Subject Area Physical Geography
Term from 2008 to 2012
Project identifier Deutsche Forschungsgemeinschaft (DFG) - Project number 53490243
 
Final Report Year 2013

Final Report Abstract

In this project, the sensitivity of rock instabilities in degrading permafrost has been systematically researched. (i) Conceptual models have been developed to decipher multiple likely inputs and their related response times. (ii) The feasibility of geophysical methods (resistivity, p‐wave velocity) to detect frozen bedrock has been demonstrated in the laboratory and temperature relations have been quantified and transformed into empirical models. (iii) The applicability of electrical resistivity tomography and seismic refraction tomography for the spatial and temporal monitoring of permafrost in unstable low‐porosity bedrock has been demonstrated. (iv) Determinants and dynamic displacements patterns of rock creep (precursory to major displacements) could be measured and show significant acceleration patterns in late summer. (v) The sensitivity of rock instabilities in permafrost can presently only be estimated deductively based on the mechanical understanding of rock and ice‐mechanics.

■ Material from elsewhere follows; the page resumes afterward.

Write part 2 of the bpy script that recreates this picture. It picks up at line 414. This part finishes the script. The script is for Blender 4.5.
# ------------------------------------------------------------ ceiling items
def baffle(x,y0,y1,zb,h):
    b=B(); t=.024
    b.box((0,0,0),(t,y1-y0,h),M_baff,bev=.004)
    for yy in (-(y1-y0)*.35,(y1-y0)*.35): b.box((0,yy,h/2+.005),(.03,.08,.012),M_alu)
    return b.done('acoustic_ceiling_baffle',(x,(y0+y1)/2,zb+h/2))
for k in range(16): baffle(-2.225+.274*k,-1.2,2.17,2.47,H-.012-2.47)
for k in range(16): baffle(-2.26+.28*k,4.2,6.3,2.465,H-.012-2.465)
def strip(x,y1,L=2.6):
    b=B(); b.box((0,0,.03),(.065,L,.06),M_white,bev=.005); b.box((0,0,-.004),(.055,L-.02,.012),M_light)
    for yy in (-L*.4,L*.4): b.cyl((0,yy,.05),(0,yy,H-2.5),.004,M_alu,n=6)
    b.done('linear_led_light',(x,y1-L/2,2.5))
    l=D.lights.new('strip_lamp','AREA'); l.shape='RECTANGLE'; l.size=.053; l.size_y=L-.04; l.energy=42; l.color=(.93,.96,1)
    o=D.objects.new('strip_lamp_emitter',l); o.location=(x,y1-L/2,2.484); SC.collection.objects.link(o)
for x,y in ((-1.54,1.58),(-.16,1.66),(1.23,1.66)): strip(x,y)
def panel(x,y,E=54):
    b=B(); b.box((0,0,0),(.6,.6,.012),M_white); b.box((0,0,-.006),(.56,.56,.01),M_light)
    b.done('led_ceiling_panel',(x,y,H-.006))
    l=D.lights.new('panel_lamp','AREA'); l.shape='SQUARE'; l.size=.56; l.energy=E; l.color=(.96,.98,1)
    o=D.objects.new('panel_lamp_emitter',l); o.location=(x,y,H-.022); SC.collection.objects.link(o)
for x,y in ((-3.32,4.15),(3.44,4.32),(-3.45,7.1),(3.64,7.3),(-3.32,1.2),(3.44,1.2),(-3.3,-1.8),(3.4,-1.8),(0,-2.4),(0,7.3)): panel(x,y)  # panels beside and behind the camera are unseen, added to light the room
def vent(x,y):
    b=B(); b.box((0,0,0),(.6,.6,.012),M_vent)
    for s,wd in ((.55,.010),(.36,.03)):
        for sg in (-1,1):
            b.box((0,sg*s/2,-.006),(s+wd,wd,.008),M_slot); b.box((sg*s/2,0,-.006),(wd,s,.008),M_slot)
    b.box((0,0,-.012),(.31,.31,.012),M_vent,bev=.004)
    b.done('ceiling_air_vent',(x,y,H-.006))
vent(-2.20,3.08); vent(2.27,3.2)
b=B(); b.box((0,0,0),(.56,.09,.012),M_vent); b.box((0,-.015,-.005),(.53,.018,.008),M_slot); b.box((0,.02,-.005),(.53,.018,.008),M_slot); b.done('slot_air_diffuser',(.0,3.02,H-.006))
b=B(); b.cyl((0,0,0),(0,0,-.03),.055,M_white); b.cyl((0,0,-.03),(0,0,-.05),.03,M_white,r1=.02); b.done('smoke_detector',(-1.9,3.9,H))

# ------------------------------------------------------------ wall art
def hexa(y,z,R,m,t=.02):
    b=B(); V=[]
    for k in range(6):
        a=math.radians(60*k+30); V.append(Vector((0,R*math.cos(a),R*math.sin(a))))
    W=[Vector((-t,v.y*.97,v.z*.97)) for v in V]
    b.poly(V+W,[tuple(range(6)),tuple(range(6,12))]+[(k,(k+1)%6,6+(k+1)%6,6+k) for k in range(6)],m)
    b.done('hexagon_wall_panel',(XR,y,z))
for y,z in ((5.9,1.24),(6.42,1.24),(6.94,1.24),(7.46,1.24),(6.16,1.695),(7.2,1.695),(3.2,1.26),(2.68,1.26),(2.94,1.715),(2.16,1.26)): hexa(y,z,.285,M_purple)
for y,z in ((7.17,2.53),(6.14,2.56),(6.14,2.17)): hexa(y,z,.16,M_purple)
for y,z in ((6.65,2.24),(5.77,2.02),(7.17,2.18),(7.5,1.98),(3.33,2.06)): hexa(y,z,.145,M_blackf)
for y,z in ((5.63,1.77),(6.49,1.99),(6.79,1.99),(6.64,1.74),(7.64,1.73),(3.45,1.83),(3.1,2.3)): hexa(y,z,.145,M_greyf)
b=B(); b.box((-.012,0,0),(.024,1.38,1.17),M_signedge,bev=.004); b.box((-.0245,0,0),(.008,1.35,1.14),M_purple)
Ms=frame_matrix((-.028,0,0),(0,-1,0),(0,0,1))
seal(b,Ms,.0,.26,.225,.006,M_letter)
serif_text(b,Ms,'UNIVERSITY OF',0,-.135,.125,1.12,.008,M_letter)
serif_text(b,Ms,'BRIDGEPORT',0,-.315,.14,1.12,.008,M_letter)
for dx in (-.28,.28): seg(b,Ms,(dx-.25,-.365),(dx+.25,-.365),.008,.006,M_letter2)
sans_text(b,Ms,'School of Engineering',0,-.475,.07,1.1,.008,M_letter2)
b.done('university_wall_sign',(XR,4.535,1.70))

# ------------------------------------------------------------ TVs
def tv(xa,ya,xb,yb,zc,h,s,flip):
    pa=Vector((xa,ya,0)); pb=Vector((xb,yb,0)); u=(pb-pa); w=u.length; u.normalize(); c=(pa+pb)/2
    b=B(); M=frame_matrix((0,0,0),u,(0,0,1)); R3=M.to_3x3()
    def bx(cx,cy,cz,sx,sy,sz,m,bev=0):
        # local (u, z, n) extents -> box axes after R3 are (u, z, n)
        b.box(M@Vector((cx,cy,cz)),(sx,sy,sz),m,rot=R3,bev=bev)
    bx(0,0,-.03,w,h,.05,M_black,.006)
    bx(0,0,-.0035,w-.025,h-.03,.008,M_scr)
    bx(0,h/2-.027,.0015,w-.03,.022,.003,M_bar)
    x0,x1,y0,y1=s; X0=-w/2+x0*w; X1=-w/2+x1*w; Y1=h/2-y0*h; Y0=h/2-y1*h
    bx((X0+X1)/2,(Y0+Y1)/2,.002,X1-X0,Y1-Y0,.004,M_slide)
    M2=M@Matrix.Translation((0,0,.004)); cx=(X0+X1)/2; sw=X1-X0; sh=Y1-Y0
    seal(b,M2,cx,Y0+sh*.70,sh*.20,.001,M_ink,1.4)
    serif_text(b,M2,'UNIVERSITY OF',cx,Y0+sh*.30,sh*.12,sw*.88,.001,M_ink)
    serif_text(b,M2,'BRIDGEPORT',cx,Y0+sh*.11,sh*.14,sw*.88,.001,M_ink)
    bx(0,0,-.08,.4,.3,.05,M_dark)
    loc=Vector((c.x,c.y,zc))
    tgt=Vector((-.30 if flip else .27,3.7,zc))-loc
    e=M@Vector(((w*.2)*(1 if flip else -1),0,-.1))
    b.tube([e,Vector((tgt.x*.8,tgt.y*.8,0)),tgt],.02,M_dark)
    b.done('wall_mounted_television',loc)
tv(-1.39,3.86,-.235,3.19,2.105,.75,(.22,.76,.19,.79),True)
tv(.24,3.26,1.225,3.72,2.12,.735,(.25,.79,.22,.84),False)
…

Based on literature and experiments, we develop a modified Mohr–Coulomb failure criterion for ice‐filled rock fractures that incorporates fracturing of rock bridges, friction of rough fracture surfaces, ductile creep of ice and detachment mechanisms along rock–ice interfaces. (vi) Novel laboratory setups were developed to assess the temperature dependency of the friction of ice‐free rock–rock interfaces and the shear detachment of rock–ice interfaces. (vii) In degrading permafrost, rock‐mechanical properties may control early stages of destabilization and become more important for higher normal stress, i.e. higher magnitudes of rock–slope failure. Ice‐mechanical properties outbalance the importance of rock‐mechanical components after the deformation accelerates and are more relevant for smaller magnitudes.